At the same time, though, Lynn said he’s worried about the United States’ recent track record in conducting drawdowns of military spending. He said the nation is 0-for-4 in planning well for such reductions, beginning with the close of World War II. The trimmed-down military that fought in Korea was the first example of poorly-thought out defense cutting, he said. “Teenagers fresh from basic training, led by officers who lacked combat experience, found themselves facing a numerically superior North Korean force. With only 120 rounds of ammunition each, two days of C-rations and six antitank shells, our forces were simply unable to stop the North Korean advance.”

DoD is in the midst of a comprehensive budget review to figure out the smartest way to remove $450 billion dollars in ten-year spending. One conclusion so far is that some missions are important, and will need to grow, Lynn said. Others will have to shrink or go away.

“It is better to have a smaller but more ready force, and fewer but healthier programs,” he said. “The second lesson from prior drawdowns is that it is impossible to generate the needed savings just through efficiencies. We certainly can make our institutions more efficient, and we should undertake to do so. But we cannot save $50 billion a year through efficiencies alone. We’re going to have to prioritize. We’re going to have to eliminate missions and programs that, while valuable, are not valuable enough to sustain in the budget environment we face. The ‘nice to haves’ must go.”

Lynn said separating the Pentagon’s “must haves” from the “nice to haves” is hard enough inside the building. Compounding that difficulty, he said, is that DoD programs and mission areas tend to have very strong political constituencies outside the Pentagon. That’s a lesson he said DoD leaders learned when they first announced plans to shut down the military’s Joint Forces Command when former secretary Robert Gates announce his efficiency initiatives.

“It was a command that performed an important mission in terms of enhancing our ability to operate jointly, train jointly, develop joint doctrine,” he said. “Those are all important missions, but we decided we had reached a point that it was culturally imbued in the forces enough that we no longer needed a billion-dollar four-star command to continue progress in that area. When we decided we could do it for half that cost and without the command, that was a very politically contentious decision. I think we’re going to see more of those. There’s not enough money to keep everything. Some things are going to fall down lower on the list, and when you take $450 billion out, it’s going to affect a lot of constituencies. We’re going to have to work through that.”

While some Pentagon missions move lower on the food chain, others will rise to the top, Lynn predicted. While that might mean taking risks in some of the areas in which the military pulls back, he said there are some areas in which the Defense Department cannot afford to draw down, or even stand still.

Cybersecurity is an area where, if anything, we’re going to increase spending,” he said. “Long-range strike so we can deal with anti-access/area denial, again, it’s more likely we’ll increase spending. In other areas, as we come out of Afghanistan and Iraq, we’re going to be able to make our forces smaller. We have to be agile enough to adjust, but I think smaller ground forces are going to be part of the future.”

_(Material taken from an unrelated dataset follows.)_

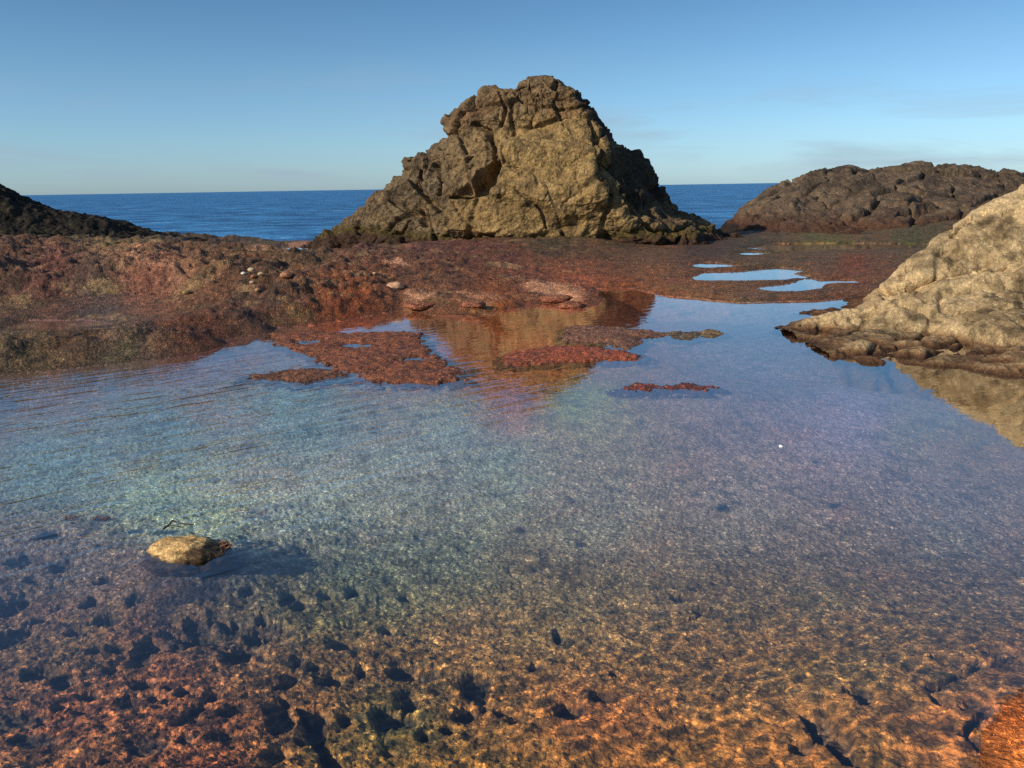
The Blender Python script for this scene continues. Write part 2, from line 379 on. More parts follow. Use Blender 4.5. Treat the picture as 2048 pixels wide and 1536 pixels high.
# colour of the ground
CP = [(0,480,45,38,30),(150,520,95,70,48),(250,545,125,88,58),(60,560,110,66,48),(330,500,85,62,50),(110,590,112,58,50),(300,600,140,78,62),(420,620,120,70,50),(500,600,104,64,46),(500,640,90,52,40),(200,645,85,64,64),
(150,700,98,62,42),(60,700,104,72,50),(400,680,105,54,36),(550,520,90,66,50),(600,560,110,72,50),(700,530,112,62,50),(850,505,112,62,56),(720,495,108,60,52),(940,520,108,56,48),(1000,540,118,62,48),(1100,505,80,58,42),(1000,482,66,50,34),(1250,480,62,48,34),
(1150,585,165,82,56),(1060,590,135,70,50),(900,600,112,64,46),(1300,520,96,66,48),(1300,555,120,72,46),(1430,585,112,72,46),(1600,590,96,62,42),(1650,520,90,62,50),(1700,535,106,54,36),(1650,496,84,80,32),(1500,493,66,54,38),(1820,495,66,62,34),(1650,508,88,62,46),(1800,508,88,62,46),
(1800,560,100,62,42),(2200,560,100,70,50),(-200,600,100,68,50),(780,478,70,62,34),(660,478,66,54,38),(1400,500,66,46,38),
# pool floor
(1000,640,170,80,24),(900,700,165,74,24),(700,645,150,66,30),(1100,700,170,76,24),(1250,600,130,62,24),(1000,760,160,84,40),(1500,640,90,70,60),(1500,720,110,90,90),(1700,800,130,104,110),(1850,800,120,100,70),(1980,800,120,86,40),(1150,780,120,120,70),
(900,820,128,128,112),(600,800,96,110,96),(300,820,90,100,90),(100,880,96,110,100),(300,930,128,140,112),(560,950,138,138,116),(400,985,156,160,116),(650,930,130,130,112),(800,880,122,122,104),(1000,880,112,116,96),(700,1060,112,108,88),
(900,1000,110,106,86),(1200,950,116,104,88),(1500,950,120,100,86),(1900,950,110,92,84),(1100,1080,120,92,66),(1500,1100,120,88,66),(1900,1100,112,82,72),(600,1130,104,90,60),(100,1080,110,92,80),(200,1120,112,80,64),(250,1200,120,70,54),
(60,1180,110,76,60),(300,1290,128,66,42),(130,1380,130,62,34),(400,1400,142,66,30),(250,1490,120,60,28),(470,1520,165,70,26),(600,1330,120,72,42),(700,1230,124,80,52),(900,1200,126,84,56),(1000,1300,130,78,42),(800,1350,100,84,50),
(700,1480,150,98,40),(950,1480,150,94,38),(1200,1470,146,82,32),(1200,1350,140,72,36),(1500,1250,126,82,56),(1400,1450,146,84,34),(1550,1500,140,78,32),(1750,1480,124,76,40),(1750,1250,120,84,60),(1900,1300,116,76,54),
(1900,1480,138,72,30),(1850,1530,140,76,30),(2020,1430,170,84,34),(2040,1500,190,100,44),(2030,1350,110,66,46)]
cp = [(a, b) for a, b, *_ in CP]; cc = [lin(c[2:])*1.0 for c in CP]
wx = 60*fbm(P2, 1.0, 3, 71)*np.clip(3/Y*2, .4, 3); wy = 14*fbm(P2, 1.3, 3, 72)
col = idw(QX+wx, QY+wy, cp, cc)
PZ = P3(X, Y, Z*1.3); m1 = fbm(PZ, 2.0, 4, 73, 0.6)[..., None]; m2 = fbm(PZ, 7.0, 4, 74, 0.65)[..., None]; m3 = fbm(PZ, 20.0, 3, 75, 0.7)[..., None]
PZ = P3(X, Y, Z*1.3)
rust = lin((140, 72, 44)); dark = lin((38, 32, 26)); tan = lin((176, 124, 88)); olive = lin((110, 104, 50)); pink = lin((140, 74, 78))
isl = (s <= 0)[..., None]
col = mix(col, rust, np.where(isl, 0.30, 0.2)*sstep(0.05, 0.45, m1+0.3*m2))
col = mix(col, dark, np.where(isl, 0.65, 0.4)*sstep(0.05, 0.38, -m2-0.4*m1+0.3*m3))
col = mix(col, olive, 0.15*sstep(0.15, 0.5, fbm(P2, 1.4, 3, 76)[..., None]))
col = mix(col, tan, np.where(isl, 0.55*sstep(1300, 1100, QX)[..., None], 0.1)*sstep(0.12, 0.5, fbm(PZ, 1.7, 4, 77)[..., None]+0.25*m3))
col = col*(1+0.9*m3+0.35*m2)
rock_and_shade = lin((30, 36, 50))  # bare dark rock, with the pits' shade and bluish sky reflection painted in
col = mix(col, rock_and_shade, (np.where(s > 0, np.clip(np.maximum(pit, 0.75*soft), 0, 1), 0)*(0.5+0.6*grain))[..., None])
gain = np.where(isl, np.array([0.93, 1.20, 1.0]), np.array([1.45, 1.42, 1.40]))
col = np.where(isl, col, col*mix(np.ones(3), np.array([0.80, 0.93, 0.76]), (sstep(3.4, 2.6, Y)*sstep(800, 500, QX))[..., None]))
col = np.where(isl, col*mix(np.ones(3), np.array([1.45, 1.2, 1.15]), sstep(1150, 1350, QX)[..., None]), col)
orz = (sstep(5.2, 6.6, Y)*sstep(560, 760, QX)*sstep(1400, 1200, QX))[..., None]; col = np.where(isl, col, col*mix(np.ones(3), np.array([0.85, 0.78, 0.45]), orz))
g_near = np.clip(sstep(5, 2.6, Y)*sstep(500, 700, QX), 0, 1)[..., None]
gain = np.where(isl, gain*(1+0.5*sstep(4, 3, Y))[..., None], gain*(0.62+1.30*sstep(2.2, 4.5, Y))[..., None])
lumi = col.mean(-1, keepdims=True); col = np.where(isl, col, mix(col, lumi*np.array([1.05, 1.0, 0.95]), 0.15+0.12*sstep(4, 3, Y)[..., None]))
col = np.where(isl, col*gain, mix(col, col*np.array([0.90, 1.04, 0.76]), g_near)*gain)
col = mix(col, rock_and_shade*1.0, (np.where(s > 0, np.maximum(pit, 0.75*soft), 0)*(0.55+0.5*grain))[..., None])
# pale stony outcrops on the reef and the dark wet rim of the land at the waterline
for a, b, rx, ry, k in [(1110,592,70,10,.8),(1135,603,40,9,.8),(840,612,35,7,.7),(960,612,50,8,.5),(795,576,30,6,.8),(570,552,26,10,.5),(515,545,40,14,.5),(285,557,40,16,.4),(240,575,60,14,.3),(290,592,50,10,.35),(370,600,30,12,.3)]:
    q = np.exp(-(((QX-a)/rx)**2+((QY-b)/ry)**2)*1.0)*(1+1.2*fbm(P2, 5, 3, 78))
    col = mix(col, lin((196, 140, 100)), (k*sstep(0.25, 0.7, q))[..., None])
rim = np.exp(-(np.maximum(land, 0)/0.10)**2)*(s <= 0)
col = mix(col, lin((52, 34, 24)), (0.4*rim)[..., None])
V = P3(X, Y, Z).reshape(-1, 3)
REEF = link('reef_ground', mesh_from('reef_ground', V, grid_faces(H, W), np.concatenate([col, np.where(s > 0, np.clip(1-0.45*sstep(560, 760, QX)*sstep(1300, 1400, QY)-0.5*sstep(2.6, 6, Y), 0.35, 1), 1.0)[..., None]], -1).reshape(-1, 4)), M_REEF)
tag(REEF, kind='structure')
def reef_z(x, y):
    j = np.clip(np.searchsorted(-1/Dr, -1/y), 1, H-1)
    i = int(round((math.atan(x/y*math.cos(PITCH))-0)*0)) if False else int(np.clip(np.searchsorted(X[j], x), 0, W-1))
    return float(Z[j, i])
def on_ground(px, py):
    lo = 0.02
    for D in np.concatenate([np.arange(1.5, 8, 0.01), np.arange(8, 26, 0.02)]):
        p = WY(np.array(px), np.array(py), D); z = reef_z(p[0], p[1])
        if p[2] <= z: return np.array([p[0], p[1], z])
    return p

# ------------------------------------------------------------------ height-field bodies: islets and big rocks
def islet(name, outer, holes, label, cat, h=0.05, tone=(150, 72, 46), tone2=(110, 56, 38), step=0.014, seed=100, rag=0.06, group=None):
    po = poly_g(outer); ph = [poly_g(q) for q in holes]
    x0, y0 = po.min(0)-0.12; x1, y1 = po.max(0)+0.12
    gx = np.arange(x0, x1, step); gy = np.arange(y0, y1, step)
    XX, YY = np.meshgrid(gx, gy); q = P3(XX, YY)
    sd = sdf(po, XX, YY)
    for p in ph: sd = np.minimum(sd, -sdf(p, XX, YY))
    sd = sd+rag*1.7*(0.6*fbm(q, 4, 3, seed)+1.9*fbm(q, 13, 4, seed+1, 0.75))
    zz = np.where(sd > 0, h*0.55*(1-np.exp(-sd/0.12))*(0.5+0.8*(0.5+0.5*fbm(q, 3, 3, seed+2)))+0.004, np.maximum(sd*0.35, -0.25))
    zz = zz+sstep(-0.02, 0.05, sd)*(0.022*fbm(q, 14, 4, seed+3, 0.75)+0.012*fbm(q, 45, 2, seed+4))
    c = mix(lin(tone), lin(tone2), sstep(-0.3, 0.4, fbm(q, 5, 4, seed+5, 0.7))[..., None])
    c = mix(c, lin((48, 34, 28)), 0.7*sstep(0.1, 0.45, fbm(q, 11, 3, seed+6))[..., None])
    c = mix(c, lin((205, 120, 82)), 0.5*sstep(0.2, 0.5, fbm(q, 14, 3, seed+7))[..., None])
    c = c*(1+0.5*fbm(q, 40, 2, seed+8))[..., None]*np.array([0.85, 1.28, 1.15])
    c = mix(c, lin((60, 32, 20)), (0.6*sstep(0.03, -0.02, sd))[..., None])
    Fc = grid_faces(*XX.shape); keep = (zz.ravel()[Fc] > -0.22).any(1)
    V_, F_, C_ = compact(P3(XX, YY, zz).reshape(-1, 3), Fc[keep], c.reshape(-1, 3))
    ctr = V_.mean(0); ctr[2] = 0
    o = link(name, mesh_from(name, V_-ctr, F_, C_), M_ISLET); o.location = ctr
    return tag(o, label, cat, group)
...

Lynn said he is confident the Pentagon can adjust to changes, cut its budget and choose its risks intelligently, but only if it knows how to plan. On that score, he said, the chaotic political process around the federal budget of late is worrisome for DoD.

“The challenge will be if the game keeps changing,” he said. “If we get a different set of numbers every six months — and that happened in the 1980s and 1990s — it’s impossible to plan. The Pentagon’s a big ship, and it doesn’t turn very easily. If you give a course, a direction and a speed, we can do quite well, even with difficult fiscal circumstances. If you change that every six months or a year, it’s almost impossible to do well and almost impossible to protect what the nation’s expecting us to do.”